Although there is greater momentum to improve air quality – the budget has set aside more money for the National Clean Air Programme, and cities are already getting funds for air quality management, greater scrutiny is needed, said Dr Bhargav Krishna, fellow at CPR, on “how these monies are spent and how the incentive structures of the NCAP align with prioritising investment in untested techno-fixes such as smog towers and anti-smog guns”. 

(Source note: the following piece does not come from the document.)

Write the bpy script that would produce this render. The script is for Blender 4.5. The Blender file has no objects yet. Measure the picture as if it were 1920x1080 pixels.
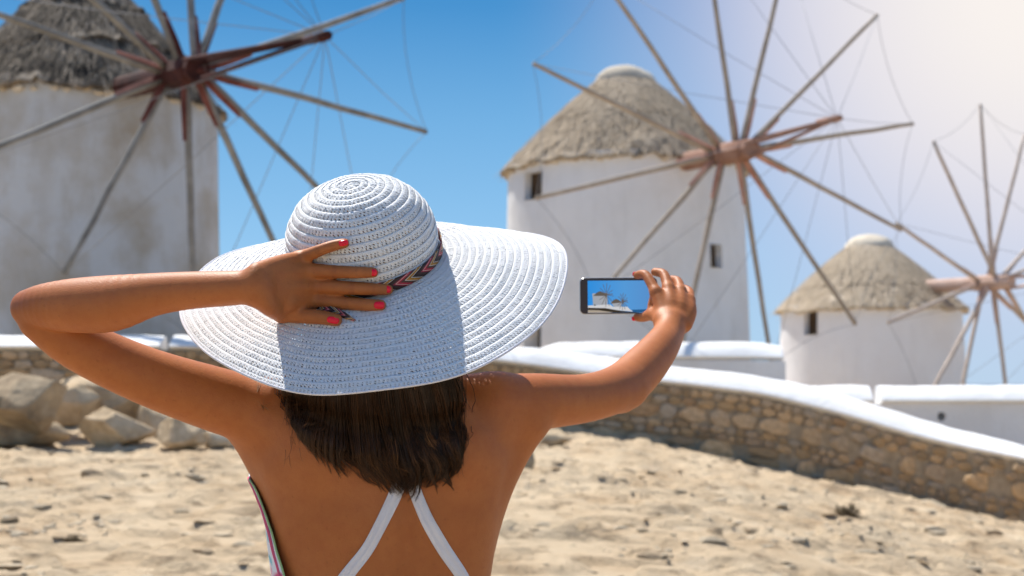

At the same time, Krishna said, the lack of investment in both crop residue management mechanisms and crop diversification programmes indicates a shift of responsibility for the management of stubble burning from the central government to the states. “In the absence of a Union [federal] government-led mechanism to facilitate this transition, there is unlikely to be any substantial reduction in crop residue burning this winter,” he said. 

Overall, this is a “stay-the-course” budget on green growth, said Navroz K. Dubash, professor at CPR. “But not, as yet, a green transformation inducing budget”. Although welcoming the fillip to hydrogen, battery storage, gas and transmission, he added that the budget “focuses less on green development – using renewable energy for an inclusive transition and promoting rural productivity.”